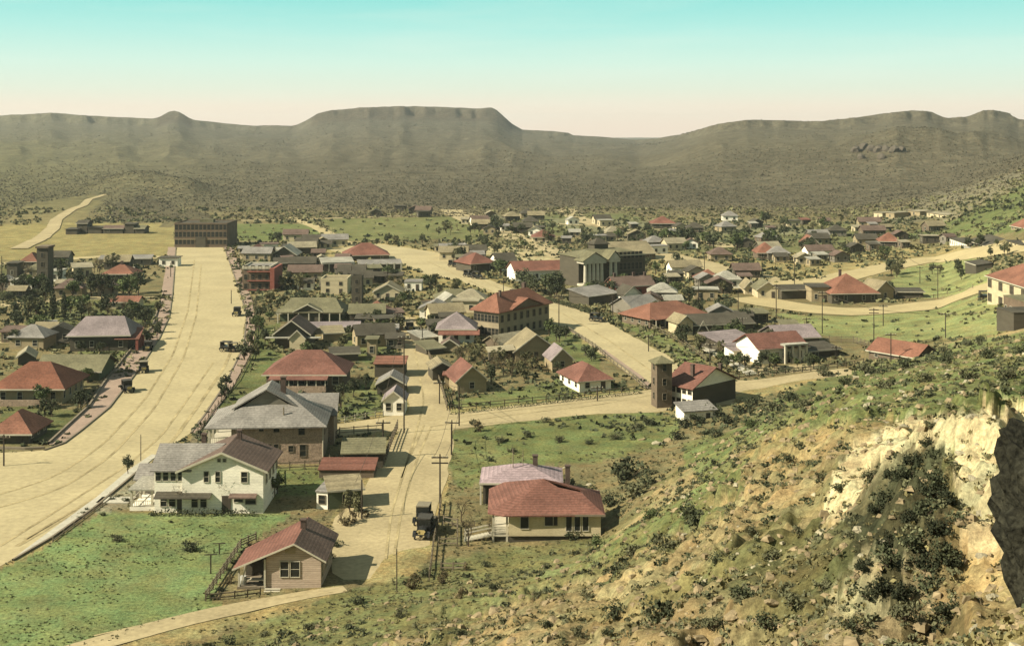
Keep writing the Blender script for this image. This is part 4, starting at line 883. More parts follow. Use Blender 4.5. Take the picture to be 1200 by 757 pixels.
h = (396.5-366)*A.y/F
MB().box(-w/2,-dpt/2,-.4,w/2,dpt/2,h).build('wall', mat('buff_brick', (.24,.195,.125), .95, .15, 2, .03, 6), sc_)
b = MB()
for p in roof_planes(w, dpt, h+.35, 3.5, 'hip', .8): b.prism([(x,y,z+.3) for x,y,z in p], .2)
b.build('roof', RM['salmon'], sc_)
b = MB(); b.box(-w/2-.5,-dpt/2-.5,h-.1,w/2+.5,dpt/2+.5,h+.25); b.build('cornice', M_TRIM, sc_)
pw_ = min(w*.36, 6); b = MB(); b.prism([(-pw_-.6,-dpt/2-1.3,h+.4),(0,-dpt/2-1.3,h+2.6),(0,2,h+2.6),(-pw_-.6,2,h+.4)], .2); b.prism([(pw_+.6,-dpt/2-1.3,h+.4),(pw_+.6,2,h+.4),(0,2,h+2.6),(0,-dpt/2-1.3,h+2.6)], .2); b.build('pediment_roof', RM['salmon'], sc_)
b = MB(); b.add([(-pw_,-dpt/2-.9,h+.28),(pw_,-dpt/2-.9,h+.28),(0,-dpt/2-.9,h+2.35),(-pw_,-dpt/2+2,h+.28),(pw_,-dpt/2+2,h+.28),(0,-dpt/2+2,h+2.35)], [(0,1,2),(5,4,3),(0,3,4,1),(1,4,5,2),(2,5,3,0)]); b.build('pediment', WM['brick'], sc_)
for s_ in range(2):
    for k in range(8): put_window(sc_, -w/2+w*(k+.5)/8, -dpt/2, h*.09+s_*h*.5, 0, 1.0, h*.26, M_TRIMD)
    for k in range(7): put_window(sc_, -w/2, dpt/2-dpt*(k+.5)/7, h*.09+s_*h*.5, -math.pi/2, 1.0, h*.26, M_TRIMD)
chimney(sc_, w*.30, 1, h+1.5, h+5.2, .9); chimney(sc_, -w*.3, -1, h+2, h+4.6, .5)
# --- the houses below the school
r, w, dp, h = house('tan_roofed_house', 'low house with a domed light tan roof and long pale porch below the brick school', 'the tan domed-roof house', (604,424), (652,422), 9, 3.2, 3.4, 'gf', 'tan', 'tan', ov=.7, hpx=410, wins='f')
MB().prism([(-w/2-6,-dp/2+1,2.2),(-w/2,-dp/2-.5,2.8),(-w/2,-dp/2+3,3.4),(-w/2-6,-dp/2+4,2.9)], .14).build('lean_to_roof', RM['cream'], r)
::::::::
### Aim of the task
Take the listing above and restate it word for word, without its pictures.

### Response to this exercise
Keep writing the Blender script for this image. This is part 4, starting at line 883. More parts follow. Use Blender 4.5. Take the picture to be 1200 by 757 pixels.
h = (396.5-366)*A.y/F
MB().box(-w/2,-dpt/2,-.4,w/2,dpt/2,h).build('wall', mat('buff_brick', (.24,.195,.125), .95, .15, 2, .03, 6), sc_)
b = MB()
for p in roof_planes(w, dpt, h+.35, 3.5, 'hip', .8): b.prism([(x,y,z+.3) for x,y,z in p], .2)
b.build('roof', RM['salmon'], sc_)
b = MB(); b.box(-w/2-.5,-dpt/2-.5,h-.1,w/2+.5,dpt/2+.5,h+.25); b.build('cornice', M_TRIM, sc_)
pw_ = min(w*.36, 6); b = MB(); b.prism([(-pw_-.6,-dpt/2-1.3,h+.4),(0,-dpt/2-1.3,h+2.6),(0,2,h+2.6),(-pw_-.6,2,h+.4)], .2); b.prism([(pw_+.6,-dpt/2-1.3,h+.4),(pw_+.6,2,h+.4),(0,2,h+2.6),(0,-dpt/2-1.3,h+2.6)], .2); b.build('pediment_roof', RM['salmon'], sc_)
b = MB(); b.add([(-pw_,-dpt/2-.9,h+.28),(pw_,-dpt/2-.9,h+.28),(0,-dpt/2-.9,h+2.35),(-pw_,-dpt/2+2,h+.28),(pw_,-dpt/2+2,h+.28),(0,-dpt/2+2,h+2.35)], [(0,1,2),(5,4,3),(0,3,4,1),(1,4,5,2),(2,5,3,0)]); b.build('pediment', WM['brick'], sc_)
for s_ in range(2):
    for k in range(8): put_window(sc_, -w/2+w*(k+.5)/8, -dpt/2, h*.09+s_*h*.5, 0, 1.0, h*.26, M_TRIMD)
    for k in range(7): put_window(sc_, -w/2, dpt/2-dpt*(k+.5)/7, h*.09+s_*h*.5, -math.pi/2, 1.0, h*.26, M_TRIMD)
chimney(sc_, w*.30, 1, h+1.5, h+5.2, .9); chimney(sc_, -w*.3, -1, h+2, h+4.6, .5)
# --- the houses below the school
r, w, dp, h = house('tan_roofed_house', 'low house with a domed light tan roof and long pale porch below the brick school', 'the tan domed-roof house', (604,424), (652,422), 9, 3.2, 3.4, 'gf', 'tan', 'tan', ov=.7, hpx=410, wins='f')
MB().prism([(-w/2-6,-dp/2+1,2.2),(-w/2,-dp/2-.5,2.8),(-w/2,-dp/2+3,3.4),(-w/2-6,-dp/2+4,2.9)], .14).build('lean_to_roof', RM['cream'], r)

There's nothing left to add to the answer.